Paraphrasing and Quoting For Members Who are Having Trouble Typing Posts.
This is Paraphrasing and Quoting. The first thing I will say; is that when doing this; you have to give Credit to the Original Maker of the material. Now, I am not sure? But, I am pretty sure; that with this; it is enough; to list the website you got the original material from. You at least have to list the website; and if you want to; you can put in front of it: "Source.". You don't need quotation marks for that. Now, for Paraphrasing; you are puttng the material in your own words. In other words; you look at the original material and then put it how you want. You are puttting it as you would say it. Now, for quoting; you need quotation marks: These: "". You put the quotation marks around the material you are copying. For instance; say you wanted to quote: Max; and Max says: I am going boating; then you would do this: Max said: "I am going boating.". See; you have both Max and what he said. And I have to emphasize this again; you have to put the source. I am just going to say here; if you have troubles with English; and or you don't have enough material to post; you may want to try this? But, I have to say too; some other Members warn against Paraphrasing and Quoting; so you may want to ask around? And you may want to ask Kyle and Carrson too? Just type Kyle into the search engine here on WA; click on his name and ask; and after do the same for Carson too; if you want to? And in the replies; if any Members who have warnings against Paraphrasing and Quoting; please feel free to add? Thank you. Hope this helps?

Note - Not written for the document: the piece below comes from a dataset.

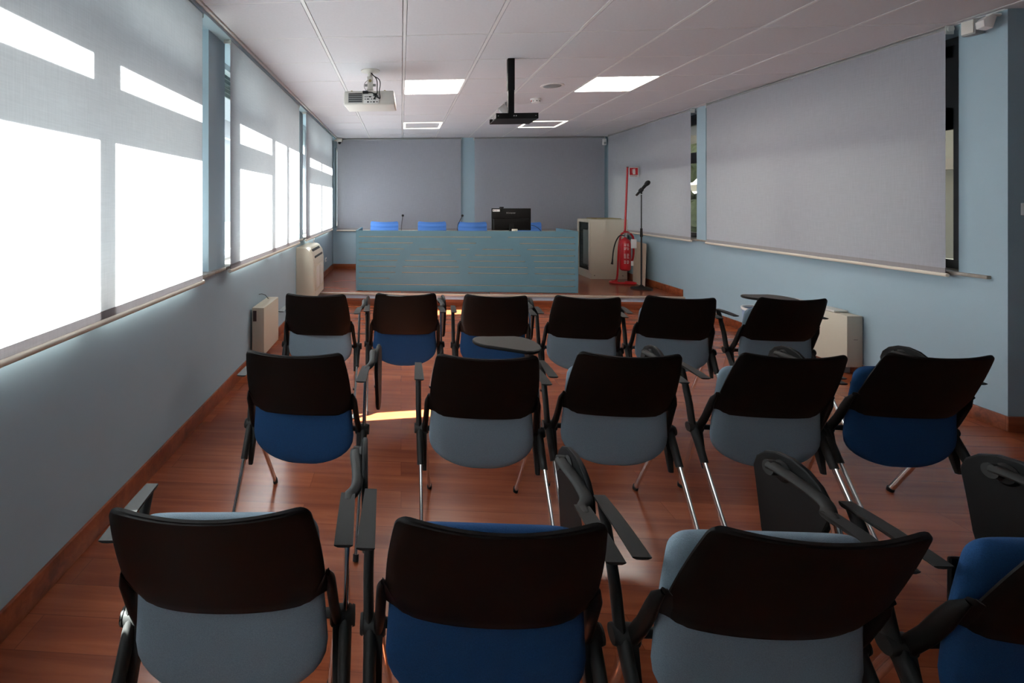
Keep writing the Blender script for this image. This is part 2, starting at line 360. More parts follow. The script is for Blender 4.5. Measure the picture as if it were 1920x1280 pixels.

A blog's first 'job' is to be readable and entertaining, which is difficult to be if your reader is constantly being linked away to another site.
If you desperately want to cite your sources then you could simply have a list of the sources at the end of your post like:
Sources for this post are:
Then list the websites
After all, we're not writing academic papers that are going to be put up for peer review.
Having said that - the one place you definitely need citations for are images - unless you obtain them from copyright-free sites such as Pixabay, Unsplash and Pexels to name a few.
I didn't use quotation marks. I already knew the facts except for the exact date, which I looked up on wikipedia.
As for paraphrasing nobody owns an idea. If you can write about the same idea and give a different perspective on it you should be OK.
Do you listen to much music? The great guitarists play the same licks. They just use a different phrasing to make it their own. I think it was Eric Clapton who said "Good musicians borrow. Great ones steal."
There are 3 type of source; Primary, Secondary and Tertiary source refrences.
A Primary source is provides direct or firsthand evidence about an event, object, person, or work of art. Primary sources include historical and legal documents, eyewitness accounts, results of experiments, statistical data, pieces of creative writing, audio and video recordings, speeches, and art objects.
Secondary source is when you quote or paraphrase from a source which is mentioned in another text.
Tertiary Sources are include reference materials and textbooks are considered tertiary sources when their chief purpose is to list, summarize or simply repackage ideas or other information.
Tertiary sources are usually not credited to a particular author.
Best to reference all of these types. I give my interpretation of these sources but the I reference the original article when I am writing about it.